Saya tidak terlalu heran jika ada ormas Islam yang terang-terangan meminta jatah menteri pada Jokowi-Ma'ruf. Tapi, juga tidak heran apabila ada ormas Islam yang habis-habisan 'membela' Prabowo-Shandi. Sekarang, bagaimana nasib mereka?
***
Sebagai muslim, saya agak 'risih' juga kalau ada ormas Islam yang masuk ke dalam dunia politik dengan begitu 'getol'. Pembelaan mereka sudah pada taraf 'seperti partai politik'. Secara legal formal mereka bukan parpol, tetapi secara operasional serasa parpol.
Salahkah? Tidak. Hanya saja, cara mereka untuk punya tempat dalam kekuasaan terlalu mengandalkan cara-cara 'tidak etis'.
Ormas Islam, sebaiknya menahan diri untuk tidak memperlihatkan kebepihakannya selama ini. Sekarang mari kita lihat, setelah ada Capres-Cawapres terpilih apakah mereka yang berseberangan masih akan tetap begitu.
Permainan ormas Islam di belakang layar ini terlalu kental terasa dalam pemilu kali ini. Setidaknya, saya mengamati sejak pemilu 2004 (karena waktu itu saya baru mengerti politik). Mobilisasi massa bukan lagi atas nama parpol, tetapi jelas menggunakan baju ormas Islam demi mendapat simpati.
Apakah Agenda Mereka Untuk Ummat?
Saya tidak tahu. Para petinggi ormas itu begitu 'dekat' dengan Capres-Cawapres bahkan terlalu dekat. Saking dekatnya, terlihat mendominasi dan mengintimidasi.
Saya hanya melihat ini dari media massa semata. Apa yang terlihat secara kasat mata.
Namun, saya pun mulai mempertanyakan keikhlasan dan tujuan akhir mereka ketika begitu getol masuk ke dalam lingkaran para politisi. Daya 'magis' para tokohnya seperti aktris di panggung teater.

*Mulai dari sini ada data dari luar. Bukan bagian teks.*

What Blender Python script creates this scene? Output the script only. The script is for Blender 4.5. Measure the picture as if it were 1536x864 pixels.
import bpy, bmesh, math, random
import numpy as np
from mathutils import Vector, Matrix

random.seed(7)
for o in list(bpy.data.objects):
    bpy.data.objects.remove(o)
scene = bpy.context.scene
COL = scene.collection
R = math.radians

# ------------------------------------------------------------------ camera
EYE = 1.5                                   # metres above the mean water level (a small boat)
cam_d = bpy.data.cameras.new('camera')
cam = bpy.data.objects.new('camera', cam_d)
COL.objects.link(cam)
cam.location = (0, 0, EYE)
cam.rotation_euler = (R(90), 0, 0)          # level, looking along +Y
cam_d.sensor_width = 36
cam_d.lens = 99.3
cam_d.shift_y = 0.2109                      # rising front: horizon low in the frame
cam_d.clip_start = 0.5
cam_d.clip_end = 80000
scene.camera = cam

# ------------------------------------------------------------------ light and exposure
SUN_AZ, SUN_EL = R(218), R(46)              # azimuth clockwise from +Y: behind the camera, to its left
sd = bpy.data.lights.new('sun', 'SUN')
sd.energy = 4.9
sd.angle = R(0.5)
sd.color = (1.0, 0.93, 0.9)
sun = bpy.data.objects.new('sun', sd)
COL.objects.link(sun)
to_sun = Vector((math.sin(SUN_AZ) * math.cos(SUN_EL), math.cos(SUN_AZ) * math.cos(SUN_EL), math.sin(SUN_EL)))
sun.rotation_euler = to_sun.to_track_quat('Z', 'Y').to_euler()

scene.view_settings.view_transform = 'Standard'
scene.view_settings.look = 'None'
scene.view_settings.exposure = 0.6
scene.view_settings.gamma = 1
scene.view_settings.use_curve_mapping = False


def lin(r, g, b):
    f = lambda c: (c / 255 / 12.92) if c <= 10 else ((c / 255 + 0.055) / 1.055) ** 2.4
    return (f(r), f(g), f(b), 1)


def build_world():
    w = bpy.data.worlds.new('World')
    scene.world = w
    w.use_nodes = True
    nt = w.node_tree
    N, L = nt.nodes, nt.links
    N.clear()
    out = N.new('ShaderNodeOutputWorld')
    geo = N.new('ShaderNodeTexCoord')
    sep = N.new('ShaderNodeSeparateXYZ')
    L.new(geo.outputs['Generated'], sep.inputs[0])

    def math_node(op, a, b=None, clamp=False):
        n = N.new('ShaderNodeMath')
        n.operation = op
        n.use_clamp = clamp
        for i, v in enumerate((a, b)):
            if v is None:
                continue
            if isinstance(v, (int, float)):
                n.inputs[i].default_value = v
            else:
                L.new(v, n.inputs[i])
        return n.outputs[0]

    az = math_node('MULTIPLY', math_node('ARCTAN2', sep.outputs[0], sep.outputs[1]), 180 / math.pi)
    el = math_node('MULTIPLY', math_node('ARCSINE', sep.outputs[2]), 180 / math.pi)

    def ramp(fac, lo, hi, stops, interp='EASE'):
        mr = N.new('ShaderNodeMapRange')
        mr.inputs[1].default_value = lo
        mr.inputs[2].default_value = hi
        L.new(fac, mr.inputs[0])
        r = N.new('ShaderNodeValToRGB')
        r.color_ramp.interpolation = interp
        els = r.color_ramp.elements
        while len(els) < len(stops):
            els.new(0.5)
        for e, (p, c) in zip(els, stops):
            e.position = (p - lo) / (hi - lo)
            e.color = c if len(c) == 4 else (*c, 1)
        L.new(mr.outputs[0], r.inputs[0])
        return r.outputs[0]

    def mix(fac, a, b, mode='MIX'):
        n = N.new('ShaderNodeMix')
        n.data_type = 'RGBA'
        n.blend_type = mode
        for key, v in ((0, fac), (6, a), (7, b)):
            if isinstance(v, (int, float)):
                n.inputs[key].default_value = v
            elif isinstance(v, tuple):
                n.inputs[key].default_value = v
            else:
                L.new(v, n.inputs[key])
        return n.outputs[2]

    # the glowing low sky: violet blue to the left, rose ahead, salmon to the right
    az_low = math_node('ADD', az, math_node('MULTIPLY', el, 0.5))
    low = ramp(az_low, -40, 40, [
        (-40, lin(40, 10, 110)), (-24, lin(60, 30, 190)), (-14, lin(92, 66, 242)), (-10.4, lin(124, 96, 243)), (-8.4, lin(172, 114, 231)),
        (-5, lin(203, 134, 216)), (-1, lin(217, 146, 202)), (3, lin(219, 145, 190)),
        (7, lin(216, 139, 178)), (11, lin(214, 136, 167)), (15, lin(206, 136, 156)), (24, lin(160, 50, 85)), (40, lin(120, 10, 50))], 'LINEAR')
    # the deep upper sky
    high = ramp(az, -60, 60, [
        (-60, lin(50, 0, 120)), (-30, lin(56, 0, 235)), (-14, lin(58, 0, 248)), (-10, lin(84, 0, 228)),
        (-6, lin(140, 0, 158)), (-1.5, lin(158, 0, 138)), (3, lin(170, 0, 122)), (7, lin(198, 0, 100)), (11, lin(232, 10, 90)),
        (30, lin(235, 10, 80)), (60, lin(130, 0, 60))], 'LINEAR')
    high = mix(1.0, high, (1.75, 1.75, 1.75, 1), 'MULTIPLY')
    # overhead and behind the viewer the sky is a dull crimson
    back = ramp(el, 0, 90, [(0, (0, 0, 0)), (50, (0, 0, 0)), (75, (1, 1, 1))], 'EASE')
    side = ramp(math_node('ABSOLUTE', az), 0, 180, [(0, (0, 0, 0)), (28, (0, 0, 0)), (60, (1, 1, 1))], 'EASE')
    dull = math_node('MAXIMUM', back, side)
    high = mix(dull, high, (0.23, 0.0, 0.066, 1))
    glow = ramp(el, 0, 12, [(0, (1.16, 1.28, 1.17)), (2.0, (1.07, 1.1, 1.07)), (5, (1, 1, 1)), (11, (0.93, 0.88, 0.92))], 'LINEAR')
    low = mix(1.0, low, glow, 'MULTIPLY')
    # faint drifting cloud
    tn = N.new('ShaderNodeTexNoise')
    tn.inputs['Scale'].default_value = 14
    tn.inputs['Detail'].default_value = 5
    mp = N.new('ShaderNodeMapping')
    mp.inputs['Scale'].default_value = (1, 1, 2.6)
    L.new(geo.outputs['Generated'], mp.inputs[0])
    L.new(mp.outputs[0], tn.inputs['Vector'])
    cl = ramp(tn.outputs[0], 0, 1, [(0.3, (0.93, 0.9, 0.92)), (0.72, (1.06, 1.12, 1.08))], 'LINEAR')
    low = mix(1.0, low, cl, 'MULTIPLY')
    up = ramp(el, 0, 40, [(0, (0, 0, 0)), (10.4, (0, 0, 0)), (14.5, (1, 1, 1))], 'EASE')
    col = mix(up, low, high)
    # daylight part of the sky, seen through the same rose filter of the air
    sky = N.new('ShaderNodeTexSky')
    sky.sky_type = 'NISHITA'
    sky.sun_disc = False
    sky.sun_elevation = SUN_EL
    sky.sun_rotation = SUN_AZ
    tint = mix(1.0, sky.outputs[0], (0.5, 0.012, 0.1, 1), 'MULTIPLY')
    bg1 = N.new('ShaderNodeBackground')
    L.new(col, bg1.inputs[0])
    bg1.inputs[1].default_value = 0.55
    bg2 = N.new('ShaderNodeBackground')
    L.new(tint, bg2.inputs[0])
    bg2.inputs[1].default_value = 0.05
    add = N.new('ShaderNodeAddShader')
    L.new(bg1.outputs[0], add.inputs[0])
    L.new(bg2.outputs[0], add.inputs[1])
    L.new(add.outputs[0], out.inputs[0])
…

Mereka paling dikenal penonton meskipun sebenarnya perannya sedikit dalam proses panjang produksi.
Maaf bila saya menganalogikan seperti aktris/aktor di panggung. Karena di media massa, para petinggi partai seakan mundur ke belakang untuk sementara. "Biarlah mereka yang bermain, toh keuntungan pertunjukan kita yang menikmati."